Karanlık çok hızlı çökmüştü. Taraftarlar arasında sağcı ve aşırı sağcı radikalleşme süreciyle futbol için de ülke için de geri dönüşü olmayan bir süreç başlamıştı. 1990 Mayıs’ında bağımsızlık yanlısı Hırvat partilerin ilk defa çoğunluk kazanmasından haftalar sonra, Dinamo Zagreb ve Kızılyıldız Belgrad arasında gerçekleştirilen bir maç, adeta ayaklanmaya dönüştü. Dinamo’nun kaptanı Zvonimir Boban, kulübün taraftarlarından birine kötü davranıldığı gerekçesiyle bir polise tekme attı ve ultra taraftarlar tarafından etrafı kalkan gibi sarıldı. Boban ilk olarak davranışında herhangi bir milliyetçi güdüsü olduğunu reddetse de, bir Hırvat milliyetçi ikonu oluşmuştu.
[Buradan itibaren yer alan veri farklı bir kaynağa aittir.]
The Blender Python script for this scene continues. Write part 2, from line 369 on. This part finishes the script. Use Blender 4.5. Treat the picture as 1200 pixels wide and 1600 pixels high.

Savaşın korkularının yanı sıra, 1950’lerde olan yolsuzluk ve şike sorunları, 1990’ların başlarında ülkenin ulus devletlere bölünmesiyle hızla yoğunlaştı. Organize suç, sermayenin çıkarları ve yolsuzluğa bulaşmış politik elitler kan gölü içerisinde, yüzyıllık devrimci ve özgürlükçü mirası yok ederek futbolu ele geçirdi. Ancak bu tarih tam olarak silinemez: Yugoslavya’da futbol hâlâ tam anlamıyla halkın sporudur.